Palin to Campaign for Cruz in Texas Before Runoff Election

Palin to Campaign for Cruz in Texas Before Runoff Election

Former Alaska Gov. Sarah Palin will campaign in Texas at a get-out-the-vote rally for Ted Cruz on Friday along with other prominent Tea Party leaders like Jim DeMint. 

Palin will lead a cadre of conservatives, including Texas and National Tea Party leaders, political figures like former Pennsylvania Senator Rick Santorum, and media personality Glenn Beck, who will campaign for Cruz this weekend throughout Texas.

Conservatives have long felt the Republican Senate primary in Texas between Tea Party candidate Cruz and the moderate, establishment Lieutenant Gov. David Dewhurst is this election cycle’s most important contest. 

The runoff election is on Tuesday, July 31. Early voting started this week, and two independent polls showed Cruz holding a lead over Dewhurst, but Cruz’s fate in the runoff will be determined by how enthusiastically his Tea Party base, which powered him to leads in those polls, turns out to vote for him.

And the fact that Palin, a star of the conservative grassroots Tea Party movement who has successfully endorsed several underdog candidates, is trekking to Texas to campaign with Cruz shows how crucial this race is to conservatives and how excited the Tea Party is about Cruz’s candidacy. 

Cruz has repeatedly called the Texas Senate primary “ground zero” in the battle between the Tea Party and the Republican establishment. Cruz has presented himself to Texans as a fighter who conservatives could trust to not go “wobbly” when he gets to Washington D.C. on issues, such as reducing the debt and spending and repealing Obamacare, that are important to conservatives.

At their first debate, Dewhurst said he did not support a wage tax when his office had sent out a press release boasting about his role in passing such a tax.
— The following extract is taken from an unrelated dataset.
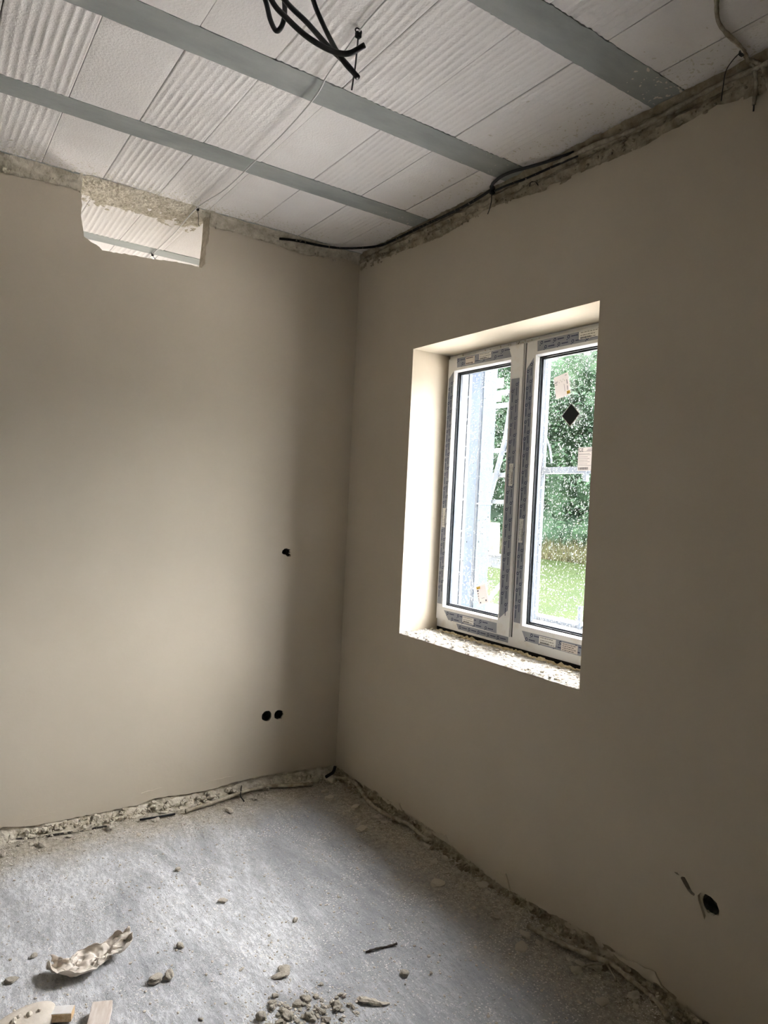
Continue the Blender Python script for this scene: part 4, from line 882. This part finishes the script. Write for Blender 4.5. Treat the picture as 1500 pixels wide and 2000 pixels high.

Dewhurst also said he had not supported amnesty in that debate, and then it was revealed his office took down a 2007 speech in South Texas from the lieutenant governor’s website in which he advocated a guest worker programs for those in Texas illegally. Cruz has said “the Dewhurst amnesty” was broader than the one advocated by Obama. And, on two occasions during debates, Dewhurst was called out for fibbing about details such as releasing his tax returns on time when he did not and claiming that he had received the endorsement of the NRA when he had not

All this has led to a final week of campaigning in which Dewhurst has thrown the kitchen sink at Cruz in a last-minute attempt to change the momentum back in his favor. 

In the third and final debate between Cruz and Dewhurst this week, Cruz joked that when he started in this race, he was at 2 percent in one poll — and that poll’s margin of error was 3 percent. Cruz has come a long way since then, largely because of the grassroots Tea Party voters in Texas have provided him with many boots on the ground while Cruz has received air cover from some of the most important conservatives on the national level, like Mark Levin, Sean Hannity, and Senators Rand Paul (R-KY), Pat Toomey (R-PA), and Mike Lee (R-UT). 

Cruz’s candidacy is also important for conservatives because he is a symbol of how Republicans can appeal to minority voters with bold conservatism instead of liberal-lite moderation, which many in the Republican establishment have been tempted to do.

The late Andrew Breitbart saw Cruz as one of conservatism’s rising stars, and those like Palin will try to help push him across the finish line this weekend in Texas to ensure his star does not dim.